Single out the lines of the material that contain "scene" and copy them.

--- start of SUPPLIED INFORMATION ---

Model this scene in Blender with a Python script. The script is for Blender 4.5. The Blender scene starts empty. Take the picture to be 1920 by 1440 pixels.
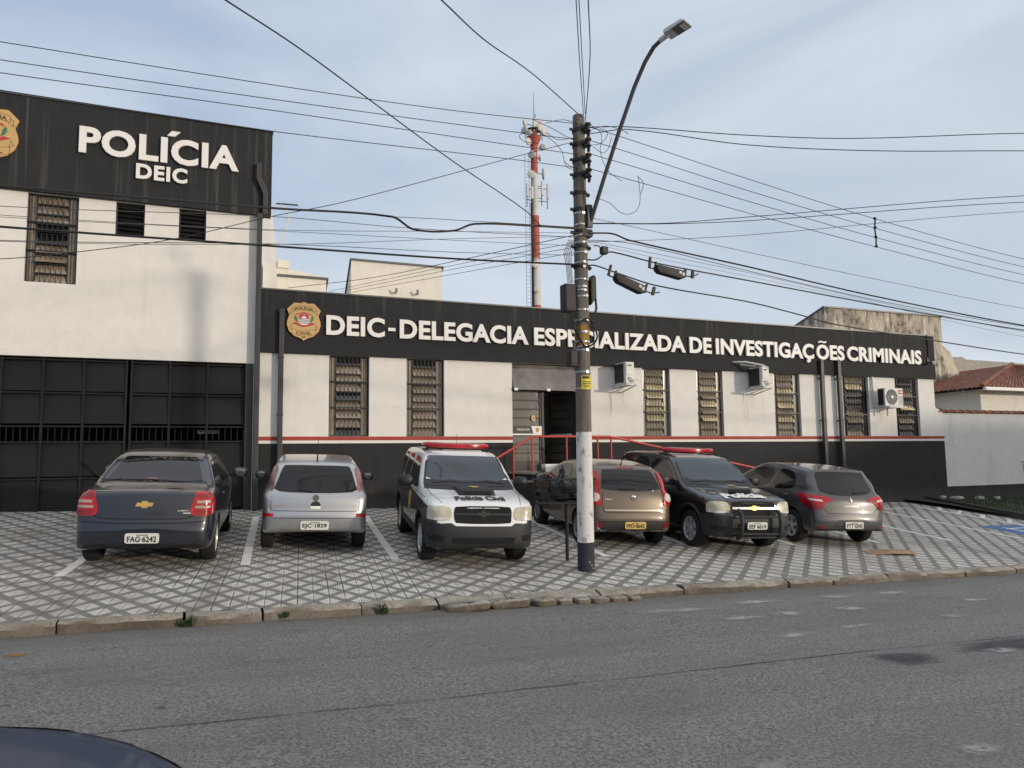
import bpy, bmesh, math, random
import numpy as np
from mathutils import Vector, Matrix
from mathutils.bvhtree import BVHTree
from mathutils.geometry import delaunay_2d_cdt
R=math.radians
random.seed(7)
scene=bpy.context.scene
COL=scene.collection
# ---------------------------------------------------------------- camera, sky, sun, exposure
cam=bpy.data.cameras.new('camera'); camo=bpy.data.objects.new('camera',cam); COL.objects.link(camo)
YAW,PIT,ROL=R(23.009),R(5.554),R(-0.740)
F_PX=1435.8
cam.sensor_width=36; cam.lens=36*F_PX/1920; cam.clip_start=.05; cam.clip_end=1500
fwd=Vector((math.sin(YAW)*math.cos(PIT),math.cos(YAW)*math.cos(PIT),math.sin(PIT)))
rt=Vector((math.cos(YAW),-math.sin(YAW),0)); up=rt.cross(fwd)
r2=rt*math.cos(ROL)+up*math.sin(ROL); u2=-rt*math.sin(ROL)+up*math.cos(ROL)
camo.matrix_world=Matrix.Translation((0,0,1.65))@Matrix((r2,u2,-fwd)).transposed().to_4x4()
scene.camera=camo
SUN_EL,SUN_AZ=R(8.),R(37)      # the sun stands low behind the photographer, a little to the right
to_sun=Vector((math.sin(SUN_AZ)*math.cos(SUN_EL),-math.cos(SUN_AZ)*math.cos(SUN_EL),math.sin(SUN_EL)))
sl=bpy.data.lights.new('sun','SUN'); sl.energy=2.0; sl.angle=R(2.2); sl.color=(1,.87,.71)
so=bpy.data.objects.new('sun',sl); COL.objects.link(so); so.rotation_euler=to_sun.to_track_quat('Z','Y').to_euler(); so.location=(3,-30,20)
world=bpy.data.worlds.new('World'); scene.world=world; world.use_nodes=True
nt=world.node_tree; nd=nt.nodes; lk=nt.links
bg=nd['Background']; bg.inputs['Strength'].default_value=.15
sky=nd.new('ShaderNodeTexSky'); sky.sky_type='NISHITA'; sky.sun_disc=False
sky.sun_elevation=SUN_EL; sky.sun_rotation=math.pi-SUN_AZ; sky.dust_density=1.5; sky.air_density=1.0; sky.ozone_density=1.5
tc=nd.new('ShaderNodeTexCoord'); mp=nd.new('ShaderNodeMapping'); mp.inputs['Scale'].default_value=(1.2,1.2,3.6); mp.inputs['Location'].default_value=(3.1,1.7,.4)
lk.new(tc.outputs['Generated'],mp.inputs[0])
n1=nd.new('ShaderNodeTexNoise'); n1.inputs['Scale'].default_value=1.5; n1.inputs['Detail'].default_value=7; n1.inputs['Roughness'].default_value=.5; n1.inputs['Distortion'].default_value=.5
lk.new(mp.outputs[0],n1.inputs['Vector'])
rp=nd.new('ShaderNodeValToRGB'); rp.color_ramp.elements[0].position=.36; rp.color_ramp.elements[0].color=(.86,.86,.86,1); rp.color_ramp.elements[1].position=.66; rp.color_ramp.elements[1].color=(1,1,1,1)
lk.new(n1.outputs['Fac'],rp.inputs[0])
sx=nd.new('ShaderNodeSeparateXYZ'); lk.new(tc.outputs['Generated'],sx.inputs[0])
def wm(op,a,b=0.,c=0.):
    n=nd.new('ShaderNodeMath'); n.operation=op
    for i,v in enumerate((a,b,c)):
        if isinstance(v,bpy.types.NodeSocket): lk.new(v,n.inputs[i])
        else: n.inputs[i].default_value=v
    return n.outputs[0]
# thin high cloud: bluer and thinner to the left and with height, paler towards the right hand horizon
thick=wm('ADD',wm('MULTIPLY_ADD',sx.outputs[0],.62,.30),wm('MULTIPLY_ADD',sx.outputs[2],-.30,wm('MULTIPLY_ADD',n1.outputs['Fac'],2.0,-.95))); thick.node.use_clamp=True
cl=nd.new('ShaderNodeMix'); cl.data_type='RGBA'; cl.inputs['A'].default_value=(3.02,3.70,4.80,1); cl.inputs['B'].default_value=(5.05,5.42,5.85,1); lk.new(thick,cl.inputs['Factor'])
mx=nd.new('ShaderNodeMix'); mx.data_type='RGBA'; zen=wm('MULTIPLY_ADD',sx.outputs[2],2.4,-1.30); zen.node.use_clamp=True
c2=nd.new('ShaderNodeMix'); c2.data_type='RGBA'; lk.new(zen,c2.inputs['Factor']); lk.new(cl.outputs['Result'],c2.inputs['A']); c2.inputs['B'].default_value=(6.6,6.75,6.9,1)  # overhead sky made brighter, above the view, to lift the ground light
# hazy warm brightness added on the sky's unseen sun side to light the ground
dsun=wm('MULTIPLY_ADD',sx.outputs[0],to_sun.x,wm('MULTIPLY',sx.outputs[1],to_sun.y)); gl=wm('POWER',wm('MAXIMUM',dsun,0.),2.5); gl.node.use_clamp=True
c3=nd.new('ShaderNodeMix'); c3.data_type='RGBA'; lk.new(gl,c3.inputs['Factor']); lk.new(c2.outputs['Result'],c3.inputs['A']); c3.inputs['B'].default_value=(8.0,7.1,6.0,1)
lk.new(c3.outputs['Result'],mx.inputs['B'])
lk.new(rp.outputs[0],mx.inputs['Factor']); lk.new(sky.outputs[0],mx.inputs['A']); lk.new(mx.outputs['Result'],bg.inputs['Color'])
vs=scene.view_settings; vs.view_transform='Standard'; vs.look='None'; vs.exposure=0; vs.gamma=1
# ---------------------------------------------------------------- the lie of the land
YK,YF=8.73,16.6                       # kerb line and facade plane
LOT=R(7.5); LA=Vector((math.sin(LOT),math.cos(LOT),0))
def lotz(x,y): return 1.65-.1755*YK+.075*(min(y,YF+3)-YK)-(.0275+(.025-.0275)*max(0,min(1,(y-YK)/(YF-YK))))*x
def roadz(x,y): return 1.65-.1885*YK-.0275*x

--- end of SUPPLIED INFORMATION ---

### FINAL RESULT
Model this scene in Blender with a Python script. The script is for Blender 4.5. The Blender scene starts empty. Take the picture to be 1920 by 1440 pixels.
scene=bpy.context.scene
COL=scene.collection
scene.camera=camo
world=bpy.data.worlds.new('World'); scene.world=world; world.use_nodes=True
vs=scene.view_settings; vs.view_transform='Standard'; vs.look='None'; vs.exposure=0; vs.gamma=1